In her debut, Jamila inhabits the visceral and thematic heartland of her narrative, albeit counterpointed by her other chief protagonist Abimelech. Jamila is the fictional embellishment of a real life personage and I wanted to understand Princewill’s reasoning for basing her debut on a woman forgotten by history and left tragically voiceless.
‘I came across an article in the
Guardian about images uncovered by Pedram Khosronejad. These were photos of Abyssinians in the Qajar court of Iran. The photos were taken by the Shah himself! This stayed with me and then sparked the Niffler in my head. Off I went to discover more and came across some academic texts, one by Anthony A. Lee which contained a letter written by Jamila. She had this letter that really only documented her ancestry and the men who enslaved her since. I felt the story needed more’.

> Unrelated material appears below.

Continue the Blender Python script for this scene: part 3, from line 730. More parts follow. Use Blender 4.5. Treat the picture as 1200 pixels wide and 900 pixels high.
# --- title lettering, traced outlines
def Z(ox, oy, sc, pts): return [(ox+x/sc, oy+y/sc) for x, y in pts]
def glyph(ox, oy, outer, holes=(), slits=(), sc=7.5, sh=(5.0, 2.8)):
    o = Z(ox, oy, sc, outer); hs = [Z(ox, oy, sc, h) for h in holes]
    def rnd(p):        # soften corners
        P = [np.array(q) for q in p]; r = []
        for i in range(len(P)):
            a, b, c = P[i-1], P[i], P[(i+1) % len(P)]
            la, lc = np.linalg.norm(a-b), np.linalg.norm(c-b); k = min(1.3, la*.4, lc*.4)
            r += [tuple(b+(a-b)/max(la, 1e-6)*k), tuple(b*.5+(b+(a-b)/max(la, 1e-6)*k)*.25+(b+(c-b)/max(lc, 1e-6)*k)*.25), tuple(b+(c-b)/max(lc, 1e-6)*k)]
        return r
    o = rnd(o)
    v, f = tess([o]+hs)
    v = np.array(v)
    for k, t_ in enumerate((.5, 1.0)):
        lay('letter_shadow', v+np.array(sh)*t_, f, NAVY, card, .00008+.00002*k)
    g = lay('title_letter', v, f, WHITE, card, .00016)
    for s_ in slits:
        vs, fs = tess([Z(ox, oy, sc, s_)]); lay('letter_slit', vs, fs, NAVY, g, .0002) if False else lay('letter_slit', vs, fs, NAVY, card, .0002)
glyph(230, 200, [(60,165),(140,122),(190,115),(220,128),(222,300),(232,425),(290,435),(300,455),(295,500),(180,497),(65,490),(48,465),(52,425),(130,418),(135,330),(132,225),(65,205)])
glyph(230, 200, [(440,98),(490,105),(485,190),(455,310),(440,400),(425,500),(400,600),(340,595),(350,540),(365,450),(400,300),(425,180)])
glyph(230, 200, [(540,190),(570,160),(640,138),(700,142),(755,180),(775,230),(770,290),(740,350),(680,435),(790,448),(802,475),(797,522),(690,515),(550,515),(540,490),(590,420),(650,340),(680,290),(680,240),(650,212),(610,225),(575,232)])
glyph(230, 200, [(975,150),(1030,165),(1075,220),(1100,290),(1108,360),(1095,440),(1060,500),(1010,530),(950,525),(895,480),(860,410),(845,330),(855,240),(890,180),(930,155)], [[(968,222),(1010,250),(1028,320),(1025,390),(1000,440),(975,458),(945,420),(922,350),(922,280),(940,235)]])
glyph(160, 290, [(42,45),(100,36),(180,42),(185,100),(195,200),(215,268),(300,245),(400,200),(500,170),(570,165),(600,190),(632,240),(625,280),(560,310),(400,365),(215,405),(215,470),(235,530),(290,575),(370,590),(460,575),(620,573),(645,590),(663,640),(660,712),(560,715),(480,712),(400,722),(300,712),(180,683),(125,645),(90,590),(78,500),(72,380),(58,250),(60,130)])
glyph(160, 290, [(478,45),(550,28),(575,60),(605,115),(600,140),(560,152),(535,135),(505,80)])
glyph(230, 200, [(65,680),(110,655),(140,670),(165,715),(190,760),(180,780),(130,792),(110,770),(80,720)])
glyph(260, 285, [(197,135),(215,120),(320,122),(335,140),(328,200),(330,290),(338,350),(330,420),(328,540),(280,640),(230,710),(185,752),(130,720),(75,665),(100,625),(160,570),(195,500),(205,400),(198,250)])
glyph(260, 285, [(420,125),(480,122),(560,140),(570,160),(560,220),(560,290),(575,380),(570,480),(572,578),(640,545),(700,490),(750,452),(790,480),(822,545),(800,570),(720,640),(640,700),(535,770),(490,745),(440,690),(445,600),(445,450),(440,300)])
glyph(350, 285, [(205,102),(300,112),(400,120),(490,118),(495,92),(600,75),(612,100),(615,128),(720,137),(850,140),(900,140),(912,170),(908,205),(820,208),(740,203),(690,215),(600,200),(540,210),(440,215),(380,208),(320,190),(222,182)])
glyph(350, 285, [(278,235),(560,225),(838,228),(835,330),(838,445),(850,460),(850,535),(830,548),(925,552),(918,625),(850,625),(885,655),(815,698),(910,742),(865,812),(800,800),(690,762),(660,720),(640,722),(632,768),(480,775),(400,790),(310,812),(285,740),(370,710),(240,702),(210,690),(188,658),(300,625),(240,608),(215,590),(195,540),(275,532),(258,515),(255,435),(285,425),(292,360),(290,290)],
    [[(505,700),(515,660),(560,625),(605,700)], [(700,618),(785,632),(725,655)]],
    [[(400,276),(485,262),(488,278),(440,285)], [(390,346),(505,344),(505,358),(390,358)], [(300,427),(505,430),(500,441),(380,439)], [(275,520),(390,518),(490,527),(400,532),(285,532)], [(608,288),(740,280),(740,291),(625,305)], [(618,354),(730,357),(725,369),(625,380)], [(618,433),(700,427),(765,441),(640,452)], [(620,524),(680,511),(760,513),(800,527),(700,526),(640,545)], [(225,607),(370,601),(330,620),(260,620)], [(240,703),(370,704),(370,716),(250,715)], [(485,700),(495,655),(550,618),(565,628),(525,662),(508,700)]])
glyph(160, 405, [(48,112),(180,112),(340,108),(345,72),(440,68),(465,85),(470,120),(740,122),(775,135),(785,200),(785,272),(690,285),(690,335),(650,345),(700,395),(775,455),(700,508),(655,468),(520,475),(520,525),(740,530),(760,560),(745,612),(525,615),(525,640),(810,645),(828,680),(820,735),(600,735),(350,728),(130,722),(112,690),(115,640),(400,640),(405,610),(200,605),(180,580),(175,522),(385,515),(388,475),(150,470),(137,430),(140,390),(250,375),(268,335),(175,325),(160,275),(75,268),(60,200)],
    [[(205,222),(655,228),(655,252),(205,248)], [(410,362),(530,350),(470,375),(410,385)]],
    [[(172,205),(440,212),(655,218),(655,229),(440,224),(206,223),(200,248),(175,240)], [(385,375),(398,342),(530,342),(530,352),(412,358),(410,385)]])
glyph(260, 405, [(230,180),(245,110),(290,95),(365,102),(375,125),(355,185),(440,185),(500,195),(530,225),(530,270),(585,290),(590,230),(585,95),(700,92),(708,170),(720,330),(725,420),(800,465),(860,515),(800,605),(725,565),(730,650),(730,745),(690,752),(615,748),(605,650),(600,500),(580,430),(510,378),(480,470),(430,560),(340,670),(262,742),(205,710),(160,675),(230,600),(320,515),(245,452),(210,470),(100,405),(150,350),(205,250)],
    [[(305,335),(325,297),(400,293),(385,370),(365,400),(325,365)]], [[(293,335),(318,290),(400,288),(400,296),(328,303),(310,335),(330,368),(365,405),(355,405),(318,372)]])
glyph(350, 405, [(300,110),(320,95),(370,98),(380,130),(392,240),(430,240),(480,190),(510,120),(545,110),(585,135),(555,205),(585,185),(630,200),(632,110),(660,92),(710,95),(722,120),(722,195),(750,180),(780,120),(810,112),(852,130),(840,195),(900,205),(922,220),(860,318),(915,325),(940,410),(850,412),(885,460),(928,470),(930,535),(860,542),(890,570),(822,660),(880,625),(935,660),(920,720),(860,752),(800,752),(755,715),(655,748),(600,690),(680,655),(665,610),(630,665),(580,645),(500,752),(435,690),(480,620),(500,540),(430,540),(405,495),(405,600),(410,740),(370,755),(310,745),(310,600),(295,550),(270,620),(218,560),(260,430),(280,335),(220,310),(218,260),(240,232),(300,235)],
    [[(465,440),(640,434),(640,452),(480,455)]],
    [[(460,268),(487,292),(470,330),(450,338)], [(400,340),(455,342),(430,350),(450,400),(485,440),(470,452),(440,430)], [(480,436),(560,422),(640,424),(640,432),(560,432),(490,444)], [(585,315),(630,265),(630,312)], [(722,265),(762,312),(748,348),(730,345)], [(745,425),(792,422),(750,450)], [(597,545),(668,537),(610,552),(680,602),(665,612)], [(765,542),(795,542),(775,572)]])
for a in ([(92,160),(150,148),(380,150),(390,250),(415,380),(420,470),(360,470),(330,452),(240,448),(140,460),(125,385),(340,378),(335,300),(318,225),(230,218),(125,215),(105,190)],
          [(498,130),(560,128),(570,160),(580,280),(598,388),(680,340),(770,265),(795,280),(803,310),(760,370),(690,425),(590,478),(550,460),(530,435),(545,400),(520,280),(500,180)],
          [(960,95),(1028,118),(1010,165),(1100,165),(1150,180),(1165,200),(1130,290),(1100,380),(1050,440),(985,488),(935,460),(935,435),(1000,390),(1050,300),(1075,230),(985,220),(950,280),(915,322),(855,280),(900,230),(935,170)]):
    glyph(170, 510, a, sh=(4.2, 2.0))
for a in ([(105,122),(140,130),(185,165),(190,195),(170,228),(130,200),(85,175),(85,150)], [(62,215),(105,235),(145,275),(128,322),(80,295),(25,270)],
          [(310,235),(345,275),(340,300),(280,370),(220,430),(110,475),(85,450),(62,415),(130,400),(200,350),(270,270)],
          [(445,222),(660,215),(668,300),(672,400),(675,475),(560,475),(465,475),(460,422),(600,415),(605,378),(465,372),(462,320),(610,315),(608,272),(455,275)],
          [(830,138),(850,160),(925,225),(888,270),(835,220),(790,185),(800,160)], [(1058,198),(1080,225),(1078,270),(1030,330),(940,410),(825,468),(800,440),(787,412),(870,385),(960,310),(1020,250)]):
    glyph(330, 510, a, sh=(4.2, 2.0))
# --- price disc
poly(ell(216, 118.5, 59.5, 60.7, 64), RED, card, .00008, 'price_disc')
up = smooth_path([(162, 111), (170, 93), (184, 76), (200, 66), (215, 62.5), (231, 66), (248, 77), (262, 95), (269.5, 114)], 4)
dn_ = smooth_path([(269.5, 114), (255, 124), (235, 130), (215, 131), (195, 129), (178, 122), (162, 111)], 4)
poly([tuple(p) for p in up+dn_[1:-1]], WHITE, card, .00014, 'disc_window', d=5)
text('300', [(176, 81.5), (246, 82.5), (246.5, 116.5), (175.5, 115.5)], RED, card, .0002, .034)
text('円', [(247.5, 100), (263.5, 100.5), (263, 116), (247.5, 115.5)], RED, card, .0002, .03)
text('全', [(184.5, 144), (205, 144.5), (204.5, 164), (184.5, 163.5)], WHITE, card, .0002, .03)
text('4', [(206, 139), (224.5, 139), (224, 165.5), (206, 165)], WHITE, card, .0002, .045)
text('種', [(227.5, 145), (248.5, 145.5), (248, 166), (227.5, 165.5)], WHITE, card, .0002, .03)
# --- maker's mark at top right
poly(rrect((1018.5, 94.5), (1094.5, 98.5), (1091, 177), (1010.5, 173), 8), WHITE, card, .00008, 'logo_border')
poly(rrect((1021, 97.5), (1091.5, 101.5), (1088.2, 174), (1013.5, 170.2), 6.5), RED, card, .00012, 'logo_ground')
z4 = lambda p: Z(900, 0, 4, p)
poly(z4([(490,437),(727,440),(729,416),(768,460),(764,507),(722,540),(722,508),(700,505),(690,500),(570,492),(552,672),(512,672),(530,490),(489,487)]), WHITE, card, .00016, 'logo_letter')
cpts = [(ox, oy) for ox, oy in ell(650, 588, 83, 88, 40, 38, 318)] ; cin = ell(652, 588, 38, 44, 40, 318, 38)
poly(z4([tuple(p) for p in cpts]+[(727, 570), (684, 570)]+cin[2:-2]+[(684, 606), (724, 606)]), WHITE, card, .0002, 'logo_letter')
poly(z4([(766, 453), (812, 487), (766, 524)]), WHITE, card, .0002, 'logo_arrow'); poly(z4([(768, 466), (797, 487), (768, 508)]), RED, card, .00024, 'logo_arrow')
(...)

‘I sought to marry the story of Jamila, an enslaved Abyssinian in Iran with the photographs uncovered, about unnamed enslaved people in the Qajar Iranian court, at pretty much the same time. So I placed her in the court and used it as a jumping off point to tell the story. I felt like I needed to do justice to the perseverance that meant her story had survived, even though it was so scant. She, to me, deserved a fuller story and thus
In the Palace of Flowers became how I gave her that’.
Thematically, my review advertised my own interpretive conclusions. Whilst Intentional Fallacy is best ignored when responding authentically to a book, ascertaining what its author attempted to explore may be constructive. ‘I think the main themes I was interrogating were those around how our lives make sense to us. How do we find meaning in our lives, how do we make them meaningful? For people who are enslaved such questions are amplified. Why are we here if our lives lack meaning or value? Who are we to ourselves?’.
‘I wanted to simultaneously communicate how they saw themselves, how others saw them and what they strived towards and I guess imbue all of that with the reality of human frailty and human failing. How would all that it means to be human manifest in these characters, in their choices and their words’.
Beyond her deliciously elegant prose which never becomes an over-ornamented Rococo and therefore conspicuous attention seeking distraction upon the reader’s consciousness, Princewill has drawn upon one of literature’s most sacred truths: the reader’s mind fashions the cathedral of any book’s ultimate being.
‘It’s always a bad idea to overwrite and risk pushing your agenda at your audience. To write a novel, as opposed to a work of nonfiction, is to make room for the reader to bring their experiences of human nature to the book…the way in which they relate to the characters, to the storyline, will be based on their own lived experiences, it will be based on who they are. And so I write with that in mind. Once the book is published, it is no longer yours in the way it was as a manuscript. I always want to make sure I let the audience’s interpretation exist as a true one for them. I cannot say, “no” to what they took from the book. I think the story is elevated and enriched by the author and the reader’s combined contributions. And that to me amounts to a collaboration’.
Princewill is an author on a mission. ‘I do have another work of adult literature, in my head, a plan sketched out on a page. Historical fiction, of course, centring people unwritten, as always. But I cannot yet talk about it. For now it remains cradled to my chest. When I have time to deliver the whole novel, I will’.
Victoria Princewill has a magical, mellifluous voice…I look forward to seeing how she uses it to give one to those who have been silenced.